FRIDAY MAY 21, 2021
3:20 PM (EDT)

Julie Ramos

Professor, Université de Strasbourg

On Exhibition in Dance. Figuration and Defiguration of the Moving Body (in French)

 
Francesco Bartolozzi, Jason et Medée Ballet tragique (1781)
Credit : Victoria and Albert Museum
In 2006, the artist Tacita Dean asked Merce Cunnigham to imagine a performance in tribute to the composition 4’33’’ by John Cage. The dancer and choreographer called it STILLNESS: seated on a chair in front of the mirror of one of his dance school studios, he remained still according to a duration equivalent to the three parts of Cage’s piece, changing only his position in between them. The six recordings made by Tacita Dean were projected on six screens in the CENTQUATRE space in Paris. On the basis of this reflection on the tension between a pose and movement, scenic apparatus and exhibition apparatus, the presentation will review the history and theorization of the choreographic painting in 18th century texts to compare them with some contemporary pieces. While the mastery demonstrated by dancer destines dance, more than any other performance, to achieve a “becoming painting,” its occurrences in contemporary dance question its supposed “anti-theatricality” and its capacity to interrupt movement.

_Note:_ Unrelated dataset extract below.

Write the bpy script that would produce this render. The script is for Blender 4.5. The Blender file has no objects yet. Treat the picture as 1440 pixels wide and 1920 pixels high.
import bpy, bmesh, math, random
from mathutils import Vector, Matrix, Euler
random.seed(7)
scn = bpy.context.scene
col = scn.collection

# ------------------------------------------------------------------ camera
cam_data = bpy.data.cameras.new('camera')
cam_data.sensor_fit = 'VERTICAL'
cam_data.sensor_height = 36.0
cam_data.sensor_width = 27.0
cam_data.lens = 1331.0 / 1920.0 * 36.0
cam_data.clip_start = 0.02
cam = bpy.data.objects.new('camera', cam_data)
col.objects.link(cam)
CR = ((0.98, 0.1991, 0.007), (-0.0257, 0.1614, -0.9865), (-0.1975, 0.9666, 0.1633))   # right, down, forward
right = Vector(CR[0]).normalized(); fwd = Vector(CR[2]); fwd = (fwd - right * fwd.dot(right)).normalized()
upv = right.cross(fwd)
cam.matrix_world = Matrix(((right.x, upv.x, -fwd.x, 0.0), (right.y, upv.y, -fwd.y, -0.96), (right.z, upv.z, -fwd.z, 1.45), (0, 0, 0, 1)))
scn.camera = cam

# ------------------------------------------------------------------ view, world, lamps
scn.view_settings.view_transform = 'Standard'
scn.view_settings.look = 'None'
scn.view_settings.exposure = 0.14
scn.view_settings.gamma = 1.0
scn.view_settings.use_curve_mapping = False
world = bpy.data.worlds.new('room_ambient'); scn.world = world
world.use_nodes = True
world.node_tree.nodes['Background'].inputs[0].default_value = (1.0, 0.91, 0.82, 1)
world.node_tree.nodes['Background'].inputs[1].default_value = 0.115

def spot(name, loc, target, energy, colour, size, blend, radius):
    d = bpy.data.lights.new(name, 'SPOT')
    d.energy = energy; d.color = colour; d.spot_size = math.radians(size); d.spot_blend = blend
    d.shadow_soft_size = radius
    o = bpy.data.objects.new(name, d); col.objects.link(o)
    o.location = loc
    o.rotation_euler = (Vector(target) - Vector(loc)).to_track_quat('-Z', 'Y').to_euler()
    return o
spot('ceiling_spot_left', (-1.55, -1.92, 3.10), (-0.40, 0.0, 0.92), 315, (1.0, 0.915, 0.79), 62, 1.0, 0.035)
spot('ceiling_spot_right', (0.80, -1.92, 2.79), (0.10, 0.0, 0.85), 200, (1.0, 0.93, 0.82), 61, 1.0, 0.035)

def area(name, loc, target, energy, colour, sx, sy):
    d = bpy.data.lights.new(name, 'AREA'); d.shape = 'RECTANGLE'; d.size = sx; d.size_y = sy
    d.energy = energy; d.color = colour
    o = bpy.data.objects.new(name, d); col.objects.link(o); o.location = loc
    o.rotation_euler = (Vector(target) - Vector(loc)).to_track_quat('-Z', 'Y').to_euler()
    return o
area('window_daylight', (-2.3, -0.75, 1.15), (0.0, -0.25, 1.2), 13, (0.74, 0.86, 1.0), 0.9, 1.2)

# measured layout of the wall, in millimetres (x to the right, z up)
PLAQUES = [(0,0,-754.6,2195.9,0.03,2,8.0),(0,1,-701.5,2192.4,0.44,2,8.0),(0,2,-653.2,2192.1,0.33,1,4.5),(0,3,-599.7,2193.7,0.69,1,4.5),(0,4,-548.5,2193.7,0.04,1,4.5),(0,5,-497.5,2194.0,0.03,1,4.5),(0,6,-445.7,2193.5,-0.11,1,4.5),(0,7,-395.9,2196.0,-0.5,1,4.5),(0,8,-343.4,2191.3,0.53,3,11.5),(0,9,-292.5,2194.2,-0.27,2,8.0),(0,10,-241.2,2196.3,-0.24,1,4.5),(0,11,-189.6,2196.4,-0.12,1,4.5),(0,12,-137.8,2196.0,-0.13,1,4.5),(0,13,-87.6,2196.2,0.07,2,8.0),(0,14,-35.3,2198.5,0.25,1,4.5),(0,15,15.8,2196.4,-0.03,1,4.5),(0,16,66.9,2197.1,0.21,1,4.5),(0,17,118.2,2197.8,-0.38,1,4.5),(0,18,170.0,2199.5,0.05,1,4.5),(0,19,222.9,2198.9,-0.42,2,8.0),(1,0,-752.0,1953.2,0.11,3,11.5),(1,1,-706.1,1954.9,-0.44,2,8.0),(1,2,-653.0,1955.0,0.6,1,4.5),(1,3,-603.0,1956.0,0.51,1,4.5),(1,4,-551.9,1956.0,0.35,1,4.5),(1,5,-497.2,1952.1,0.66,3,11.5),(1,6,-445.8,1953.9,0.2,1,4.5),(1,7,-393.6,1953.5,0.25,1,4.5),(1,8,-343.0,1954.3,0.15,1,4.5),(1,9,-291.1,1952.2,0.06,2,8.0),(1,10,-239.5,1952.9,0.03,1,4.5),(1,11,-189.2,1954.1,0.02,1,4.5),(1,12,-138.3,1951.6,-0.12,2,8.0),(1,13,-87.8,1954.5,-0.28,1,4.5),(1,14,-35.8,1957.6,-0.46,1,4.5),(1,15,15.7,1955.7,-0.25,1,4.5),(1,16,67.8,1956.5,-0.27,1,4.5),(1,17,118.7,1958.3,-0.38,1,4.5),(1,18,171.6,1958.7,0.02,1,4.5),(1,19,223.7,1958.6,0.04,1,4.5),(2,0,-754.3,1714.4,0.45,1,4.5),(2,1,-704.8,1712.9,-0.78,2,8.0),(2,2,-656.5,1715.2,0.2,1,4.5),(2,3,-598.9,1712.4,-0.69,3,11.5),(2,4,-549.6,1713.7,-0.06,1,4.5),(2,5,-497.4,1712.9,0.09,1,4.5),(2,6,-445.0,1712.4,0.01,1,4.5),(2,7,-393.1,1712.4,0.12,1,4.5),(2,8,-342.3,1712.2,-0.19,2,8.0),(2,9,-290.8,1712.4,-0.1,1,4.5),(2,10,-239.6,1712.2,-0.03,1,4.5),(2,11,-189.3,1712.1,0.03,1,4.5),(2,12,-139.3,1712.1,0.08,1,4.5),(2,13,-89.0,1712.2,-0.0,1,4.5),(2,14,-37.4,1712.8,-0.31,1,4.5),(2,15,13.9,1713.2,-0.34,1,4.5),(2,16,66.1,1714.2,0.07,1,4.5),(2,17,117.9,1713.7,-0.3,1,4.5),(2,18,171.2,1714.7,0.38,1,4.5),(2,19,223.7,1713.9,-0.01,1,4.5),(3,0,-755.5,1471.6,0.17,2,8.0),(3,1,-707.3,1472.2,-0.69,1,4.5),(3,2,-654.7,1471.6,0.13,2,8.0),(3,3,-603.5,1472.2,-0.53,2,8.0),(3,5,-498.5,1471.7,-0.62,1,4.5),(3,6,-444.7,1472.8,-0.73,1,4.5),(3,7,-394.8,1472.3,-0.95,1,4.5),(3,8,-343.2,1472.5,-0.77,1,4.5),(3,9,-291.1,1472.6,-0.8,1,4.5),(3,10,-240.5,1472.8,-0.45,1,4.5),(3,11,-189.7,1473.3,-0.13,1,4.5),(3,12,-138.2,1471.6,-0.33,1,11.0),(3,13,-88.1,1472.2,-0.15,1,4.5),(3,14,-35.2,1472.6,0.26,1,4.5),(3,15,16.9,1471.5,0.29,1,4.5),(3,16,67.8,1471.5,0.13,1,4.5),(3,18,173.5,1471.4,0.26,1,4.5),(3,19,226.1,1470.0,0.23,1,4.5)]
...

Julie Ramos is a professor in history of contemporary art at Université de Strasbourg. Her research fields range from German, English and French romanticism, to intermediality and transculturality. As a scientific consultant at the Institut National d’Histoire de l’Art de Paris from 2009 to 2013, she edited multi-author volumes on the practice and theory of the tableau vivant, the role of objects and decorative arts in Proust’s writing and on the notion of social art in the 19th century. She also edited the book Renoncer à l’art. Figures du romantisme et des années 1970 (2013) and co-authored, with the geographer and poet Nathalie Blanc, an essay accompanied by selected artist interviews on contemporary art and ecology (Ecoplasties. Art et environnement, 2010). She is the editor of the Franco-German online art history and aesthetics journal Regards croisés.